Objective: Determine the number of lines containing the word "this". Reply with it and nothing else.
****************
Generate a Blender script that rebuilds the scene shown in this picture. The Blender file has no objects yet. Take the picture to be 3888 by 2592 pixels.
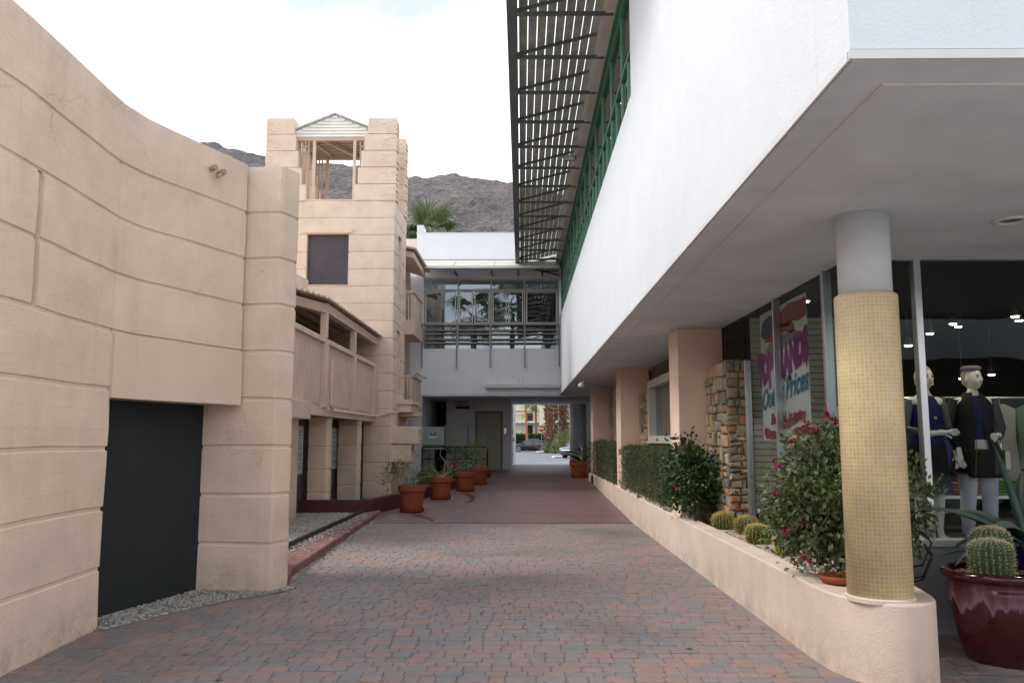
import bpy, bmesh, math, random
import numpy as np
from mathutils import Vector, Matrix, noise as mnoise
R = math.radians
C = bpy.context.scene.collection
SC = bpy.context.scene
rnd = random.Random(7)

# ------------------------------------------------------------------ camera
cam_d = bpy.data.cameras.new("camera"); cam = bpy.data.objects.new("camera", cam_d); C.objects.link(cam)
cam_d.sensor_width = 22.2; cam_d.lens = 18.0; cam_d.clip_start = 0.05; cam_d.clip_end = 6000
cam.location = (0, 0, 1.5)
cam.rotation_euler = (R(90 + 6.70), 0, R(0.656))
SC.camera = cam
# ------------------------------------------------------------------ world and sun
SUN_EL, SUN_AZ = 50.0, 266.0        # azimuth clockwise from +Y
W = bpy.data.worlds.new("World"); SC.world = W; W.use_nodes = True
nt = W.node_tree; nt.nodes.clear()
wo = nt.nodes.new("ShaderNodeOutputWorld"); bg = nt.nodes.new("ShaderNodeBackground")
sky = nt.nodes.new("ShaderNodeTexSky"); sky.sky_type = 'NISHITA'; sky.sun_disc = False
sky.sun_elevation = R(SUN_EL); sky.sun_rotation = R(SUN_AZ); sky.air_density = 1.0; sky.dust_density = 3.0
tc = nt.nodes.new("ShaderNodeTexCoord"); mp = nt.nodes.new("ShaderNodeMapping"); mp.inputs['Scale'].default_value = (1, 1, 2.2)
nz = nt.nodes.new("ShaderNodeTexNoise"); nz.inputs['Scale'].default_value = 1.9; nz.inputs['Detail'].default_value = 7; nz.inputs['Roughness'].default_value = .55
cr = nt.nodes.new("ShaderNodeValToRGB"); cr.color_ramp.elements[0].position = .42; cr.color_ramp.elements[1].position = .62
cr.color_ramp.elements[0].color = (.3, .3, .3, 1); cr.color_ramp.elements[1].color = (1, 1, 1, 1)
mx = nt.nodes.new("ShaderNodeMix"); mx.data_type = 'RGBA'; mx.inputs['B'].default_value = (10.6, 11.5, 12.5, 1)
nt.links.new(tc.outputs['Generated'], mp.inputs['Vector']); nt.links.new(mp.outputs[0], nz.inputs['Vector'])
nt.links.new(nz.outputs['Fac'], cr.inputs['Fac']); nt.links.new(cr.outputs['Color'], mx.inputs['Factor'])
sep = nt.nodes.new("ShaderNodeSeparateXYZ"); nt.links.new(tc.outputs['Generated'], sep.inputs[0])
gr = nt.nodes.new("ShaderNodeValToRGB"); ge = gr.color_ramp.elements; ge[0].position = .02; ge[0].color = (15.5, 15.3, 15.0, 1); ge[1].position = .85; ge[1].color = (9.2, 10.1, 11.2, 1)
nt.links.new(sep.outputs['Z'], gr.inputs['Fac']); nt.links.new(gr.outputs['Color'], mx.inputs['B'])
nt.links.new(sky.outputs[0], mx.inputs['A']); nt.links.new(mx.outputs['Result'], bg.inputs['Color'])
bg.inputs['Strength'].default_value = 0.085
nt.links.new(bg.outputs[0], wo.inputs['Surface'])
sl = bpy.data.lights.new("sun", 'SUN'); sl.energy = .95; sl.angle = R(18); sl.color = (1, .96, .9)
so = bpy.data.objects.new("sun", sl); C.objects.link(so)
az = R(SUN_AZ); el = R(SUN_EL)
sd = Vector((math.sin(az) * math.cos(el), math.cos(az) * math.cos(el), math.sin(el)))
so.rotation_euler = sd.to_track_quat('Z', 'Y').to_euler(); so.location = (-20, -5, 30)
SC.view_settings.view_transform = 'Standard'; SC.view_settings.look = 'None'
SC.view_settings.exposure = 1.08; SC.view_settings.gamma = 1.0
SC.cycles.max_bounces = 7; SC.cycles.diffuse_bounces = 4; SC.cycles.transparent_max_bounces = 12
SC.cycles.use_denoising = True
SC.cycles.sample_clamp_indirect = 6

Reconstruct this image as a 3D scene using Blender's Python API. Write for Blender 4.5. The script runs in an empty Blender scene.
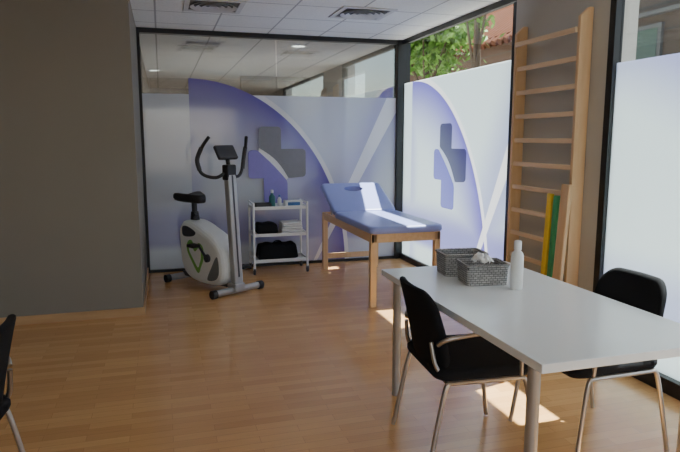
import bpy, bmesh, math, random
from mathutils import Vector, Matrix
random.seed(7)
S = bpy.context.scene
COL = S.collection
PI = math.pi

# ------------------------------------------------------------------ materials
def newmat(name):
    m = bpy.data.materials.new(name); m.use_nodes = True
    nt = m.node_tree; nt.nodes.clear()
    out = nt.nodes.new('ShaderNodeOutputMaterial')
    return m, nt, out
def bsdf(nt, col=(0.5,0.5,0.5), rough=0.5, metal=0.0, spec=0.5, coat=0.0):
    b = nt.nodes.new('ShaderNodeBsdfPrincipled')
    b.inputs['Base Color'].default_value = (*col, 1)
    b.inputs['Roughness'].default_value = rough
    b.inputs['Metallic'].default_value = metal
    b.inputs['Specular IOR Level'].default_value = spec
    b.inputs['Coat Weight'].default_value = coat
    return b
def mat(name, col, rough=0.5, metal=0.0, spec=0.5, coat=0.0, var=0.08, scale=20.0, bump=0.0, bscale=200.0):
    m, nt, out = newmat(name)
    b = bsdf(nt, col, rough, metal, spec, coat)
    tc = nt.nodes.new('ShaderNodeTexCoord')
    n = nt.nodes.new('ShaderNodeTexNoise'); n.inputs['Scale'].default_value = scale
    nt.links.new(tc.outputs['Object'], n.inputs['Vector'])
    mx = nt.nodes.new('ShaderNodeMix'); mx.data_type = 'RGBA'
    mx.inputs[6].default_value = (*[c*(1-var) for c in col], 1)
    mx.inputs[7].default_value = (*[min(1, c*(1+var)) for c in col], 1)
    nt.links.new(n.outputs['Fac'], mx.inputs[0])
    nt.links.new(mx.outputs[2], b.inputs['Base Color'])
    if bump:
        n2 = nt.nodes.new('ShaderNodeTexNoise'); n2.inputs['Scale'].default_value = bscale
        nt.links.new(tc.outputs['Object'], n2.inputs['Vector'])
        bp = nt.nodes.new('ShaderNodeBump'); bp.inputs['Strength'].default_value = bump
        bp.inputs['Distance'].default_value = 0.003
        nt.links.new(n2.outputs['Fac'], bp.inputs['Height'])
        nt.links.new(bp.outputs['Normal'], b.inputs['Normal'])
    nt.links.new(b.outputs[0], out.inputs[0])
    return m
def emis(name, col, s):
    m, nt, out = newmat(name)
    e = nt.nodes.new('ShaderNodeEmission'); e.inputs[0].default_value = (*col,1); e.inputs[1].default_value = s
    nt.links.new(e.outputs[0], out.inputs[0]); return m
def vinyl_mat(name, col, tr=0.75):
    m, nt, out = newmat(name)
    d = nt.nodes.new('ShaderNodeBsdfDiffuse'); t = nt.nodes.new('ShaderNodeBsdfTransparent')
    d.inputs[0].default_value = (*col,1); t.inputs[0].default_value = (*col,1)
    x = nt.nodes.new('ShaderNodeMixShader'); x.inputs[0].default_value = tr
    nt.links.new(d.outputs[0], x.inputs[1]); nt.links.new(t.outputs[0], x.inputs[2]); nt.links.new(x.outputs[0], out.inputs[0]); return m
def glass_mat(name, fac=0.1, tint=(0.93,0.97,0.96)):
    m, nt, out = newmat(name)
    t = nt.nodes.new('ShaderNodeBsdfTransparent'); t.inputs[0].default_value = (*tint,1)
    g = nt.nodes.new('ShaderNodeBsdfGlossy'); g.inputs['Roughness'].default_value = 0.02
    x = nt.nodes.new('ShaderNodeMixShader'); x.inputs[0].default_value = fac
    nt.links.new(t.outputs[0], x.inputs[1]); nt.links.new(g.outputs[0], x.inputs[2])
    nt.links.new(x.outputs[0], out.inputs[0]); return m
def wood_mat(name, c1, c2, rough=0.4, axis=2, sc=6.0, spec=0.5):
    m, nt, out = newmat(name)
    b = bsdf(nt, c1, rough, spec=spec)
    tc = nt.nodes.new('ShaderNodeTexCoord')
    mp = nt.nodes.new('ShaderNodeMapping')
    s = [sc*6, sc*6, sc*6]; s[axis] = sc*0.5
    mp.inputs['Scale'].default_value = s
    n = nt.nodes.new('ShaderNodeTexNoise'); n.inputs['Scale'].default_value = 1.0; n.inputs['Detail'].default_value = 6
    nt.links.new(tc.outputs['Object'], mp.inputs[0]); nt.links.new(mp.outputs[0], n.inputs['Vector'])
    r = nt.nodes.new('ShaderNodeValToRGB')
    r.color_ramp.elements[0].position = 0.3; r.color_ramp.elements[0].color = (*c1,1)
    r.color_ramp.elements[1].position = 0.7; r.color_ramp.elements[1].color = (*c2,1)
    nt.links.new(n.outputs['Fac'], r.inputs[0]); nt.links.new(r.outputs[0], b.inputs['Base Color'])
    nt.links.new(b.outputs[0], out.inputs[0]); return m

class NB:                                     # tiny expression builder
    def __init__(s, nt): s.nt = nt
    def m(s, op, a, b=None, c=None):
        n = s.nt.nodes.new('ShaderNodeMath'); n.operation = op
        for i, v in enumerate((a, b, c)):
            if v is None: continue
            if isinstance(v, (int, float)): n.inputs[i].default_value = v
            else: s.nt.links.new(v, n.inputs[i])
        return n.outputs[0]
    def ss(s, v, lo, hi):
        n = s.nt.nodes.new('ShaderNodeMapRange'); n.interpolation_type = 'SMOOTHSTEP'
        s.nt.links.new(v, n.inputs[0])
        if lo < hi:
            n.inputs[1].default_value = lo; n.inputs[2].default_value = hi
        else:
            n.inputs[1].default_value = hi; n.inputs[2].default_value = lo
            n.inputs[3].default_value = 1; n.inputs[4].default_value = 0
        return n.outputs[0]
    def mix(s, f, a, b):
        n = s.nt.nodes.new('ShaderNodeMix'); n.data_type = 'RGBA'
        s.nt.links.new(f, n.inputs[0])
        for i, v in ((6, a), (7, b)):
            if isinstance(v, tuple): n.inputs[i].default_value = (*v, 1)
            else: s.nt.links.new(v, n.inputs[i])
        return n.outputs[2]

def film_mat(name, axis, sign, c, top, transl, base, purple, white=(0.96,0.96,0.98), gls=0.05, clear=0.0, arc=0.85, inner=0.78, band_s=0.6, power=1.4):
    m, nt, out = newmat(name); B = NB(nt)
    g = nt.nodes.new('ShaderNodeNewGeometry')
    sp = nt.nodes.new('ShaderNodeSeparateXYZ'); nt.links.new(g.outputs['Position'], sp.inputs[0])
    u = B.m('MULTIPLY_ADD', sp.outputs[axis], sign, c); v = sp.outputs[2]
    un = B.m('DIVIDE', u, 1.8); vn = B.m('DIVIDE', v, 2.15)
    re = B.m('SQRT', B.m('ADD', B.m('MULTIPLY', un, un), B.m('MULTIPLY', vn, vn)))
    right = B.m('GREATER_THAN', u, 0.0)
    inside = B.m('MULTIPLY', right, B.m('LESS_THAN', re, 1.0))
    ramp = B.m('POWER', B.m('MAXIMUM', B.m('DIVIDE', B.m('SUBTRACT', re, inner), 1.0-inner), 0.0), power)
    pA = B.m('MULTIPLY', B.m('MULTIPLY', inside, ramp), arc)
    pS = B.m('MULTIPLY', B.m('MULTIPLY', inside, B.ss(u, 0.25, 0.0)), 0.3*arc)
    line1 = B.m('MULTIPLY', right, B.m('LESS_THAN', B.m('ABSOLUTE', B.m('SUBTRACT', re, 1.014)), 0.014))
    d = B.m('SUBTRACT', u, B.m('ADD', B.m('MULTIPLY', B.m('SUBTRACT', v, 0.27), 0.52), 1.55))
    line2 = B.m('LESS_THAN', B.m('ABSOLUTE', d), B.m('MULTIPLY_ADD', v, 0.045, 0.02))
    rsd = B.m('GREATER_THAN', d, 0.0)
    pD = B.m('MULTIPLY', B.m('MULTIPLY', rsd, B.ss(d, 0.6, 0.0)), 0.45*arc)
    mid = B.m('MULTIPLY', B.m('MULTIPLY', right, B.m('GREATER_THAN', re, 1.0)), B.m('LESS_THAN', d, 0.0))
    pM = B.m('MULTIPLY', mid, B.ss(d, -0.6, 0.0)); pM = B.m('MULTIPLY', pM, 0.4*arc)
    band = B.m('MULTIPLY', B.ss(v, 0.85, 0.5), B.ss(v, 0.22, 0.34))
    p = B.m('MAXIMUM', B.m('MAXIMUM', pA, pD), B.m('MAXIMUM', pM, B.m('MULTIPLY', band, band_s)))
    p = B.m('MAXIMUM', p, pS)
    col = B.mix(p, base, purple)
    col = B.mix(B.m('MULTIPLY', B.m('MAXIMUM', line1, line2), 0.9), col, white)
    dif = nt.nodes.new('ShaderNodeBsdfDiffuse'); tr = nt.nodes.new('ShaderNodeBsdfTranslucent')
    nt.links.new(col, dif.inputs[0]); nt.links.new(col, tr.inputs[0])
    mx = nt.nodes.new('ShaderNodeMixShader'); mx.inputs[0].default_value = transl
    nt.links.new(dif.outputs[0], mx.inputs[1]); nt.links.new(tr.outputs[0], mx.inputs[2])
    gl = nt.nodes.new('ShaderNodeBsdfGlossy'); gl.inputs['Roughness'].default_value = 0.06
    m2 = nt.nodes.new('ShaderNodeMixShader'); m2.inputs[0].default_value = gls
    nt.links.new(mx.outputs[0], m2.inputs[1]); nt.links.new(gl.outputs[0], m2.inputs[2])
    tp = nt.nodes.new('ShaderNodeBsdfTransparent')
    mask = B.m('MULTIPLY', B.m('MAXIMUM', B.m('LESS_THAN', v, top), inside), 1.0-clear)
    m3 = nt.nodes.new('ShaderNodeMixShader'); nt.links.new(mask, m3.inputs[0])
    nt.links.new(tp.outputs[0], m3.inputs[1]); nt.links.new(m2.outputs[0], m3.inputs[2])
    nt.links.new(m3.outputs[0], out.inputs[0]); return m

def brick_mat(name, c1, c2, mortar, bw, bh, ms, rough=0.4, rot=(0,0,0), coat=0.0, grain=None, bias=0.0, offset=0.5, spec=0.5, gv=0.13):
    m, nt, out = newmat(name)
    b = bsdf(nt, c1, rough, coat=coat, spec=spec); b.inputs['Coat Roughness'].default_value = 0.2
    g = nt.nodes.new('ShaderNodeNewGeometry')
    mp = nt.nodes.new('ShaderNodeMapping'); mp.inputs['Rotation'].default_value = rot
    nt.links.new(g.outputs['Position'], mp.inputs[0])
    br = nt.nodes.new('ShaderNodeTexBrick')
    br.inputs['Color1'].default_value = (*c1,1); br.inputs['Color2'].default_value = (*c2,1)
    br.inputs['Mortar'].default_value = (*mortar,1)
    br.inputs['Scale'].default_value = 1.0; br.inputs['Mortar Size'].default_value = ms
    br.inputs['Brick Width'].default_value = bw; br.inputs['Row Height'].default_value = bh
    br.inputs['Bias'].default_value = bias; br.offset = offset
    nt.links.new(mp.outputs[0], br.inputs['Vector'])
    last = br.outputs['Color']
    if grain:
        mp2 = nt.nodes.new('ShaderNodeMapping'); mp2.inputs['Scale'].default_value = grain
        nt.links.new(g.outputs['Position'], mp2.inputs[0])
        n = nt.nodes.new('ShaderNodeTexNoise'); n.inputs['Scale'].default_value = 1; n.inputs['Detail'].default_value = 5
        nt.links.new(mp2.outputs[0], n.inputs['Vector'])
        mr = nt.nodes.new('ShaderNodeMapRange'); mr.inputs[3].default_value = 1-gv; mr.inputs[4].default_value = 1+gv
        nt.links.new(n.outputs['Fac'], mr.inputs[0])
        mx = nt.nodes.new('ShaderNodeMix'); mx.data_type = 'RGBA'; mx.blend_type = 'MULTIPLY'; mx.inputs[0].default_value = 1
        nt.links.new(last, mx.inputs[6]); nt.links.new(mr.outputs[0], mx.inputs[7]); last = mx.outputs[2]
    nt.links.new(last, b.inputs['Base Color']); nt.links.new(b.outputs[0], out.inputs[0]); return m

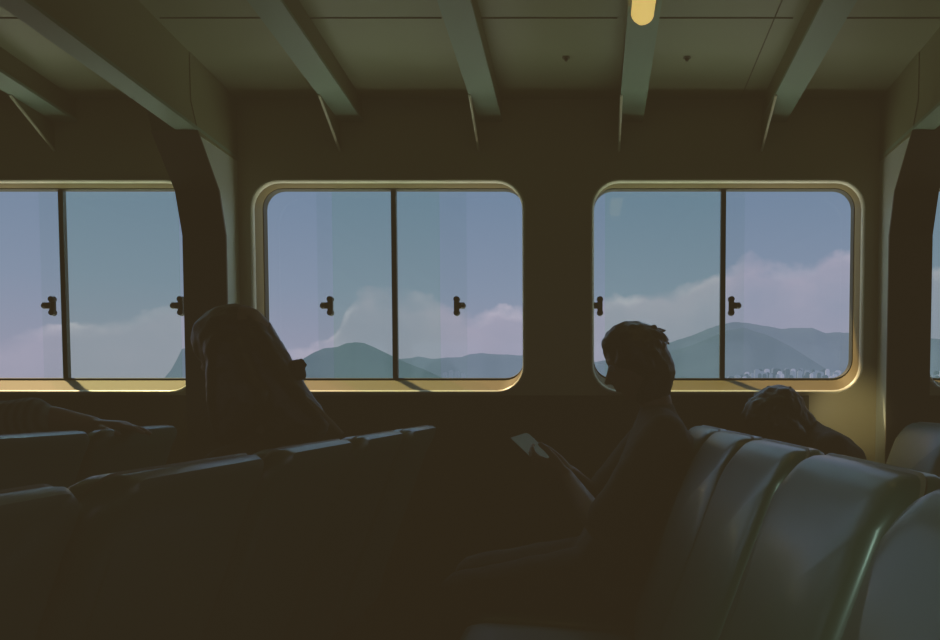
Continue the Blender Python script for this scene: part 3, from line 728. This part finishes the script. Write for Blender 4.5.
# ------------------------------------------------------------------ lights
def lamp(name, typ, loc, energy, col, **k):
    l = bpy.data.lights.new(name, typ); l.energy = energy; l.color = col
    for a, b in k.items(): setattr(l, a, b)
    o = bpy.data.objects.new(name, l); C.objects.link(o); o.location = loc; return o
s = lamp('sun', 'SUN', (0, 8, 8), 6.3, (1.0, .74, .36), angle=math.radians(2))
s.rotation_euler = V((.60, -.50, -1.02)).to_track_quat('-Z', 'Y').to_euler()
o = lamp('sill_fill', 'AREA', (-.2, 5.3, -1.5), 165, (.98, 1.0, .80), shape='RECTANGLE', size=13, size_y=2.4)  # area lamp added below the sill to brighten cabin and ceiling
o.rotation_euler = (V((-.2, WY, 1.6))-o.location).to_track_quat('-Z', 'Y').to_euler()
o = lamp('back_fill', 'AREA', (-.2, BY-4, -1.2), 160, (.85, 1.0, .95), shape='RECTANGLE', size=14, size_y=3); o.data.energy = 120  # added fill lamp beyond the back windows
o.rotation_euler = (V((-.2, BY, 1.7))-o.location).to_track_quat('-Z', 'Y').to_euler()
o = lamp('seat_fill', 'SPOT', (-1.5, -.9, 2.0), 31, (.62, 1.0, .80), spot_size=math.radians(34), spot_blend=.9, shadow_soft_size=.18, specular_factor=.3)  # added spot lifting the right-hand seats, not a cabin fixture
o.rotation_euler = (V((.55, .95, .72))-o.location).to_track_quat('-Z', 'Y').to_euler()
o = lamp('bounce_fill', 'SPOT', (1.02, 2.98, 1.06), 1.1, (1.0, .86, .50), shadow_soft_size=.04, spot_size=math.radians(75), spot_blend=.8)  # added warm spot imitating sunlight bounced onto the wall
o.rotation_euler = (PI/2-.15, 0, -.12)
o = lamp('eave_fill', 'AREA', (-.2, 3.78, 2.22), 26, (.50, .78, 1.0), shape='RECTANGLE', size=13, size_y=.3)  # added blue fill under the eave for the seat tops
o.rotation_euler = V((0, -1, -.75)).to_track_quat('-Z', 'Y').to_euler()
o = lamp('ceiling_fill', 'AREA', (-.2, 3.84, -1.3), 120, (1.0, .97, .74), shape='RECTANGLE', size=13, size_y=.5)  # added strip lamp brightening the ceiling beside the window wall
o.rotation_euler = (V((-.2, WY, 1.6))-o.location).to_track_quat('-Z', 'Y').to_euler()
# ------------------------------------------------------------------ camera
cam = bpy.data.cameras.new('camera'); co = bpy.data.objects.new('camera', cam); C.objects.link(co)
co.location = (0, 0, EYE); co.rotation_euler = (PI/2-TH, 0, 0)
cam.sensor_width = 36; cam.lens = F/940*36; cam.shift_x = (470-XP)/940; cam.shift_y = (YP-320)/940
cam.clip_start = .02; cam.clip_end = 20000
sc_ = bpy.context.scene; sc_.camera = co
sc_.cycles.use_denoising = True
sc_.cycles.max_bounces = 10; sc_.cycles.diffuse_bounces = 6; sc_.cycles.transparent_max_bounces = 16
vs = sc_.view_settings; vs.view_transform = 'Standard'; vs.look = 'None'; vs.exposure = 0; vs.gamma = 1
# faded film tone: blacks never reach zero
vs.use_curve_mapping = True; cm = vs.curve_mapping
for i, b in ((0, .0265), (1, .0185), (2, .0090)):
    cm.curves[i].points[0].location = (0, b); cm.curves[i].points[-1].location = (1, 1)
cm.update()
****************
Result below: 3